Friday, April 30, 2010

Writing her letters

I am allowed to write Leslie one letter a month. Her new adoptive mother thought that any more than that might overwhelm Leslie since she is going through so much with her original adoptive mother. Her original adoptive mother is now a raging alcoholic who has her movements monitored with an ankle bracelet. She only gets supervised visits with Leslie and her older adopted sister Michelle. I do not know the extent of how her alcoholism has affected the girls. I'm just grateful that she has been out of that home environment for several years now. Her adoptive father, Greg, has had full custody of both girls for over three years now. He remarried about four years ago to a woman with three kids of her own. They now have a two year-old together. I like to think of them as a modern day "Brady Bunch." Leslie seems incredibly well adjusted, still excelling in school, enjoying her friends, as well as participating in plenty of extracirricular activities. I'm getting off topic though...

Each month I have this opportunity to write Leslie. I have been writing for over two and a half years now since I have had contact with Leslie. Every month though, it is a struggle for me to write her. It's not that I do not know what to say. I have worked as a nanny for many years so I know how to communicate with children. It is incredibly important to me that I write her monthly, or at least every other month if life gets a bit chaotic. I want to show Leslie that I am dependable. I grew up never knowing what to expect from my parents. Their behavior and actions were more often than not incredibly erratic. Frequently, my basic needs were not met. There was rarely any food stocked in the refridgerator. I never knew if I would come home to a sober or a drunk father. My mother's moods were incredibly unpredictable. I struggled to maintain a daily routine. So my letter writing to Leslie is entangled with my hopes and expectations regarding what she feels about me. Now I know I have no influence over he perceptions, but that does not stop me from wanting her to know that I am different than her original adoptive mother (Darla).

Well, the letter writing causes me a lot of anxiety. It seems obvious why now. I really want Leslie to think the best of me. In my mind each letter is meant to show her that I am different than Darla. I want her to know that I am responsible, reliable, caring, nurturing, etc. Really, I must want her to know that I am not my parents that I am not "dysfunctional." Who am I kidding though? I am, in many ways, dysfunctional. I am not perfect, but in those letters I want to sound so mature, intelligent, interesting, etc. The letters are my opportunity to show her that I am someone worth knowing. At least that is what I have come to know that I unconsciously believe.

Some days I am overwhelmed with feelings of hope, but not in the way that you might think. I hope that she will want a relationship with me. I hope that she will forgive me for giving her to another family. I hope that she will forgive me for choosing a terrible mother for her. I grew up with an alcoholic parent. It was in many ways horrific. I hope that she will like me. I secretly hope that in those letters I say something right so that she will look up to me. I hope that she will be proud that I am her birthmother. I hope that I accomplish enough, that I'm smart enough, that I'm beautiful enough to meet her expectations of me.

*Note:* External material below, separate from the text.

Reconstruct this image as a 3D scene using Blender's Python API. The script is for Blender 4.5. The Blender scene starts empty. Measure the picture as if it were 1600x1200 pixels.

I admit it. The moments that those thoughts filter through my mind are not good moments. I did not place Leslie with another family because it was what was best for me. I could have chose abortion. That would have been easier for me. I chose adoption because it was the best option for her. I was in no way ready or able to raise a child without perpetuating the same cycle of emotional abuse that I experienced. On good days and when I am having a "grounded" moment I remember that and the expectations I have melt away. Whether or not Leslie decides to have a relationship with me is her choice and it is independent from the choice I made. The choice I made was about her not me so whether or not she wants a relationship with me is also about her and not me.

She may want to be in my life. She may not. She may like me, look up to me, admire me like I secretly hope she will, but then again she might not. Whatever happens happens and today I accept that. Today I remember that my choice was about Leslie's life and that it will always be that way.